BANGKOK, Thailand – Prime Minister Paetongtarn Shinawatra chaired the first meeting of the Economic Stimulus Policy Committee on November 19, revealing that Thailand’s GDP grew by 2.3% over three quarters of 2024, signaling continued economic recovery. The government is now planning additional measures to support the elderly.
The meeting was attended by key officials, including Deputy Prime Minister Anutin Charnvirakul, Finance Minister Pichai Chunhavajira, and Bank of Thailand Governor Sethaput Suthiwartnarueput. PM Paetongtarn highlighted that Q3 GDP growth reached 3%, up from 1.6% in Q1 and 2.2% in Q2, driven by exports, public consumption, tourism, and construction.
In the short term, the government will focus on increasing income and alleviating living costs for vulnerable groups, including potential support for the elderly. Existing measures, such as subsidies for low-income earners, will continue.

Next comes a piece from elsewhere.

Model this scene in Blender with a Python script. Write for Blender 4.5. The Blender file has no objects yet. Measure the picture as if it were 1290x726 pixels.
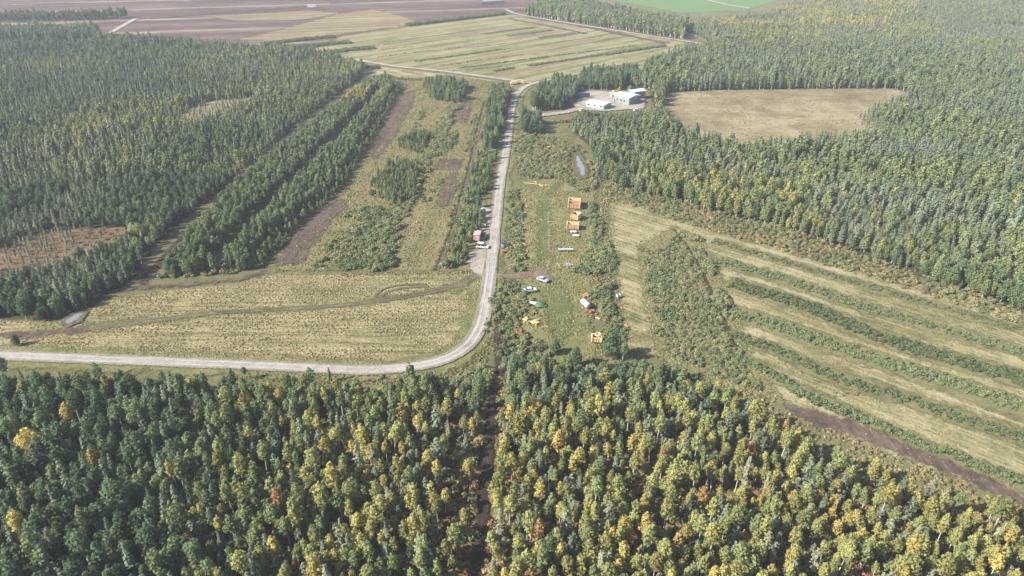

The PM also acknowledged household debt as a critical issue, with household debt-to-GDP levels reduced to 89.6% in Q3 from 90.7% in the previous quarter. However, the burden remains high. The Ministry of Finance and the Bank of Thailand are designing targeted debt relief measures, such as mortgage and SME loan restructuring, alongside a proposed three-year interest payment freeze to ease financial strain.
For long-term growth, the committee aims to implement policies that enhance Thailand’s economic competitiveness. PM Paetongtarn expressed confidence that the committee’s efforts will yield impactful measures for sustainable development.